The prosecution's case at trial
The prosecution's case at trial
The prosecution's case at trial was summarised at paragraphs 38 to 40 of a Sentencing Note which referred to the Theft guidelines and said:
The Crown place this into the top of category B culpability. There is a level of coordination and planning (obtaining the device, finding the vehicles, hiring the car, coordinating the journey, drop-off sites for onward sale et cetera) to the offences that arguably places it into category A. However, the use of the hire car in the defendant's own name, using their own mobile phones and keeping them on, enabling the defendants to be tracked to the locations, and then driving in convoy together on the return journey are all factors, the Crown say, mean the offences fall below the requisite level of sophistication to put it into culpability A.
Harm is Category 1 as the starting point is £100,000 and the total value is over £220,000, which elevates it upwards in category 1. However, even without the victim personal statements, the Crown submit that there are obvious significant additional harm factors present elevating it further up category 1 and potentially outside the category range:
items stolen were of substantial value to the loser regardless of monetary worth;
high level of inconvenience caused;
consequential financial harm to the victim."
We are told that the defence agreed that the case fell within category 1B of the Theft guideline, and we accept that that is so.
The starting point for a category 1B substantive offence of theft would be 2 years' custody with a category range from 1 year to 3 years 6 months' custody.
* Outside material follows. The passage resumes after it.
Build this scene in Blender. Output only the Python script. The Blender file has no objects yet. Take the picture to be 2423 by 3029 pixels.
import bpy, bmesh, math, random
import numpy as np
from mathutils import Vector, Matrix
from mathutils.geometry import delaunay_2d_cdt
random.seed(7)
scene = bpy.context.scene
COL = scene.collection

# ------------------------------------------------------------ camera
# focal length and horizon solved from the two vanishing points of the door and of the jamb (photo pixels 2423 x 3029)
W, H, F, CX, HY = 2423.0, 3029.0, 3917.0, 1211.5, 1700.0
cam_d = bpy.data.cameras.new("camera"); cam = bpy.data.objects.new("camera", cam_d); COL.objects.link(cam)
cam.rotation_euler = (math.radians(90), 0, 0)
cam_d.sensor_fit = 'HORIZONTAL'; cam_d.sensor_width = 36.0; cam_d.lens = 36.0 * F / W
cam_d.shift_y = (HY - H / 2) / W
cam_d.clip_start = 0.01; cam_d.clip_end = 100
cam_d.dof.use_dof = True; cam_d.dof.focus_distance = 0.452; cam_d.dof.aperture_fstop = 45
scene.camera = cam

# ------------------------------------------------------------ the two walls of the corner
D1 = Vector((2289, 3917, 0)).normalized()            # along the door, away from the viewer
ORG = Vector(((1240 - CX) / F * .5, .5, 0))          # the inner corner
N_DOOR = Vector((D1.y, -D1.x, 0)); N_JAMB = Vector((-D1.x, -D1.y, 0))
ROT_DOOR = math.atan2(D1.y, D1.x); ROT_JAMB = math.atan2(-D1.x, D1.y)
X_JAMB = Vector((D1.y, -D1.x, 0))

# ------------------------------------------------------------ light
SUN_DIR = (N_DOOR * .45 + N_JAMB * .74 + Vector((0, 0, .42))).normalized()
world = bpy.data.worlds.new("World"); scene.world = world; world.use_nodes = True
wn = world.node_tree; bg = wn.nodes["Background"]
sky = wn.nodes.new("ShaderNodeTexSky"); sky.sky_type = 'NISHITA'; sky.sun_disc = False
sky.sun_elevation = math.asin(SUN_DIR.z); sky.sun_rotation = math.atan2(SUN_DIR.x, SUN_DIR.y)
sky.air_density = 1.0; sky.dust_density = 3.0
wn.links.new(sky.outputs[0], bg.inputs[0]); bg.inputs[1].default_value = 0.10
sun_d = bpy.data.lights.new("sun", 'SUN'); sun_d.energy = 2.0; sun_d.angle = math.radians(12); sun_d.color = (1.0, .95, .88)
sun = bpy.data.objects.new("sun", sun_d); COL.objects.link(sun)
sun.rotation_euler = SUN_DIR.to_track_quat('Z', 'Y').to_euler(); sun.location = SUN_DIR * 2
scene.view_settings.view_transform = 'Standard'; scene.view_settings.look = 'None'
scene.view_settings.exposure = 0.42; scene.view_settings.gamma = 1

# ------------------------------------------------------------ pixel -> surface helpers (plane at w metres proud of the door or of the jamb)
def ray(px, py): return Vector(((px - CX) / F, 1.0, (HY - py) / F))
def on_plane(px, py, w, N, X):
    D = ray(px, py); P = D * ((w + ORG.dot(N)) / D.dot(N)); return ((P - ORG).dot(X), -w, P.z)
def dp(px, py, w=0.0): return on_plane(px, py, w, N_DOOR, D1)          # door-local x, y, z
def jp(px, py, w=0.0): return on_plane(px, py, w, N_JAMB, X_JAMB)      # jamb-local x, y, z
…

A starting point for a category 1A substantive offence would be 3 years 6 months' custody with a category range from 2 years 6 months to 6 years' custody. Category 1 is accompanied by a note that "adjustment should be made for any significant additional harm factors where very high-value goods are stolen". Category 1 includes cases of very high-value goods stolen to a value above £100,000 or high value high value stolen goods (£10,000 to £100,000) with significant additional harm to the victim or others. It is worth remarking at this stage that the value of each car would have put the theft of that vehicle into category 2 high value unless the level of additional harm was significant, as evidenced by the two witness impact statements, in which case a single theft could have been elevated to category 1.